Written by Kenneth Lonergan; directed by Trip Cullman

Performances through May 13, 2018

The cast of Lobby Hero (photo: Joan Marcus)

In his plays and film scripts, Kenneth Lonergan maps out a rigorous moral universe which ordinary people, caught up in extraordinary situations, must navigate, from his breakthrough stage work This Is Our Youth to his Oscar-winning masterpiece Manchester by the Sea

 

His everyman in Lobby Hero, Jeff, is night security guard/doorman in a sleepy Manhattan apartment building caught up in a dilemma not of his own making when his boss William admits to helping give his brother an alibi for a murder charge.  Jeff ends up spilling the beans to Dawn, the attractive rookie cop he talks up while her partner Bill visits a female tenant’s apartment.

 

Such a plot summary does Lobby Hero a disservice; it sounds like a bad TV sitcom. On the contrary, Lonergan again creates deeply flawed but sympathetic characters, beginning with Jeff, a slacker who discovers his inner strength despite an inclination to disengage from others. 

 

Michael Cera, seemingly doomed to playing losers since Juno, made an inauspicious Broadway debut in the 2014 This Is Our Youth revival, but he fully redeems himself with his amusing but multi-layered Jeff, whose sarcastic attitude is a defense mechanism, not merely Cera’s own self-indulgent eccentricities.

 

Bill, to be sure, is unrepentantly obnoxious, sexist, racist and arrogant in his dealings with Dawn—whom he has already bedded, to her eternal regret—William and Jeff, but Lonergan allows him a wonderfully vivid speech to explain, self-servingly but truthfully, why Dawn needs him while she’s learning the ropes:  

 

Somebody runs up to her and asks her to help 'em she's not gonna help 'em, she's gonna look around and say, "Where's Bill? Where's Bill?"—That's me: I'm Bill. Now, I could tell that girl likes me. It's only natural. I'm her partner, I'm a big strong father figure, whatever, gotta lot of experience, gotta lotta confidence, I know what I'm fuckin' doin'—and that's attractive to a woman, it's attractive to anybody.

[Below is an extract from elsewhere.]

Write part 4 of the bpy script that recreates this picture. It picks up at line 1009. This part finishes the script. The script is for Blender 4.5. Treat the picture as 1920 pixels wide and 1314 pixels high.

So she's attracted to me. That's OK. She's human. I'm human. But maybe part of what I'm doin', part of buildin' her confidence is makin' her feel like I'm interested in her too. Maybe that makes her feel impressive. Makes her feel cocky, makes her feel like she's got something on the ball. Makes her feel like she's really a cop.

 

As Bill, Chris Evans hits all the right notes in a portrayal that’s not overly broad; a glimpse of humanity even peeks through at times. Similarly—despite opportunities for caricature—William and Dawn are enacted with restraint by Brian Tyree Henry and Bel Powley: Powley’s exaggerated New Yawk accent deepens, rather than cheapens, her performance, as does Henry’s splendid deadpan. 

 

Lonergan, of course, provides rich humor while illustrating these quotidian lives. Trip Cullman directs persuasively on David Rockwell’s cleverly mobile set, whose shifting perspectives on these goings-on perfectly illuminate their complexity. (The original off-Broadway production, however brilliantly acted, made do with a cramped set.) 

 

Lobby Hero might be narrow in focus, but it’s another masterly character study from one of our most perceptive and incisive artists.